# SHORT TASK:
Reproduce all records verbatim.

# DATA SHOWN:
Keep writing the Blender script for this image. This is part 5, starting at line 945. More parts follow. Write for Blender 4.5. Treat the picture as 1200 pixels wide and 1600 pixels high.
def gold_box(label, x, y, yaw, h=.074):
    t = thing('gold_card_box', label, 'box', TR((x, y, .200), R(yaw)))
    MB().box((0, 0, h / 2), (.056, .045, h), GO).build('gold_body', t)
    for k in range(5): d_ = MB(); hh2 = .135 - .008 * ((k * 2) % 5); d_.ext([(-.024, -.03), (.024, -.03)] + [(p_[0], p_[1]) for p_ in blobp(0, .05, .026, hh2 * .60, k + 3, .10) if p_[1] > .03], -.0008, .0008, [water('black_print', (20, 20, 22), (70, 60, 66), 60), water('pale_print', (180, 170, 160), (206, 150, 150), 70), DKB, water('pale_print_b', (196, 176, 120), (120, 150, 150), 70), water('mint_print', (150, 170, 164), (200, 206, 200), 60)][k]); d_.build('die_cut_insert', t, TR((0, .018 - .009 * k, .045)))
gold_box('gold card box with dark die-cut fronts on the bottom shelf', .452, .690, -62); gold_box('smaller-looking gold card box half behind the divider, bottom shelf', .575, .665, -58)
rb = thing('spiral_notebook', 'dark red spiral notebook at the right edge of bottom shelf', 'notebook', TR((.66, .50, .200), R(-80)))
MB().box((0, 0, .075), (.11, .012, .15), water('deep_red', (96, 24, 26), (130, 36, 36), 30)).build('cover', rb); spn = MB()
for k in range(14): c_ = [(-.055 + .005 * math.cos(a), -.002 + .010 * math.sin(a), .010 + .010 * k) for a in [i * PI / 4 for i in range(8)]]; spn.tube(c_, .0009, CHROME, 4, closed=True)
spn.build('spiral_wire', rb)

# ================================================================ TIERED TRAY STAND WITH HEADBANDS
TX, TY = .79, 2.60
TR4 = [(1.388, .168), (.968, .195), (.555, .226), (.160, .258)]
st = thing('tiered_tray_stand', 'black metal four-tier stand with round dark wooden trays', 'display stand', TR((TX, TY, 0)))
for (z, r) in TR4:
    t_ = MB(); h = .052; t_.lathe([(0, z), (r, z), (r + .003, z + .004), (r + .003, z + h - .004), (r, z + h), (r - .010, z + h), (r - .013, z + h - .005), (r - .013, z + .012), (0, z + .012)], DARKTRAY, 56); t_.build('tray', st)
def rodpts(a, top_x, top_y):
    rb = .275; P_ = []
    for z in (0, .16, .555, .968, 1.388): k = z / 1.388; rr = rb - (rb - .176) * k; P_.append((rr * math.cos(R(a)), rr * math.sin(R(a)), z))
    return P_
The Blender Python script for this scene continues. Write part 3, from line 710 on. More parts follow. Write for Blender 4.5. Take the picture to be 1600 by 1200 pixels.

# FINAL RESULT:
Keep writing the Blender script for this image. This is part 5, starting at line 945. More parts follow. Write for Blender 4.5. Treat the picture as 1200 pixels wide and 1600 pixels high.
def gold_box(label, x, y, yaw, h=.074):
    t = thing('gold_card_box', label, 'box', TR((x, y, .200), R(yaw)))
    MB().box((0, 0, h / 2), (.056, .045, h), GO).build('gold_body', t)
    for k in range(5): d_ = MB(); hh2 = .135 - .008 * ((k * 2) % 5); d_.ext([(-.024, -.03), (.024, -.03)] + [(p_[0], p_[1]) for p_ in blobp(0, .05, .026, hh2 * .60, k + 3, .10) if p_[1] > .03], -.0008, .0008, [water('black_print', (20, 20, 22), (70, 60, 66), 60), water('pale_print', (180, 170, 160), (206, 150, 150), 70), DKB, water('pale_print_b', (196, 176, 120), (120, 150, 150), 70), water('mint_print', (150, 170, 164), (200, 206, 200), 60)][k]); d_.build('die_cut_insert', t, TR((0, .018 - .009 * k, .045)))
gold_box('gold card box with dark die-cut fronts on the bottom shelf', .452, .690, -62); gold_box('smaller-looking gold card box half behind the divider, bottom shelf', .575, .665, -58)
rb = thing('spiral_notebook', 'dark red spiral notebook at the right edge of bottom shelf', 'notebook', TR((.66, .50, .200), R(-80)))
MB().box((0, 0, .075), (.11, .012, .15), water('deep_red', (96, 24, 26), (130, 36, 36), 30)).build('cover', rb); spn = MB()
for k in range(14): c_ = [(-.055 + .005 * math.cos(a), -.002 + .010 * math.sin(a), .010 + .010 * k) for a in [i * PI / 4 for i in range(8)]]; spn.tube(c_, .0009, CHROME, 4, closed=True)
spn.build('spiral_wire', rb)

# ================================================================ TIERED TRAY STAND WITH HEADBANDS
TX, TY = .79, 2.60
TR4 = [(1.388, .168), (.968, .195), (.555, .226), (.160, .258)]
st = thing('tiered_tray_stand', 'black metal four-tier stand with round dark wooden trays', 'display stand', TR((TX, TY, 0)))
for (z, r) in TR4:
    t_ = MB(); h = .052; t_.lathe([(0, z), (r, z), (r + .003, z + .004), (r + .003, z + h - .004), (r, z + h), (r - .010, z + h), (r - .013, z + h - .005), (r - .013, z + .012), (0, z + .012)], DARKTRAY, 56); t_.build('tray', st)
def rodpts(a, top_x, top_y):
    rb = .275; P_ = []
    for z in (0, .16, .555, .968, 1.388): k = z / 1.388; rr = rb - (rb - .176) * k; P_.append((rr * math.cos(R(a)), rr * math.sin(R(a)), z))
    return P_
The Blender Python script for this scene continues. Write part 3, from line 710 on. More parts follow. Write for Blender 4.5. Take the picture to be 1600 by 1200 pixels.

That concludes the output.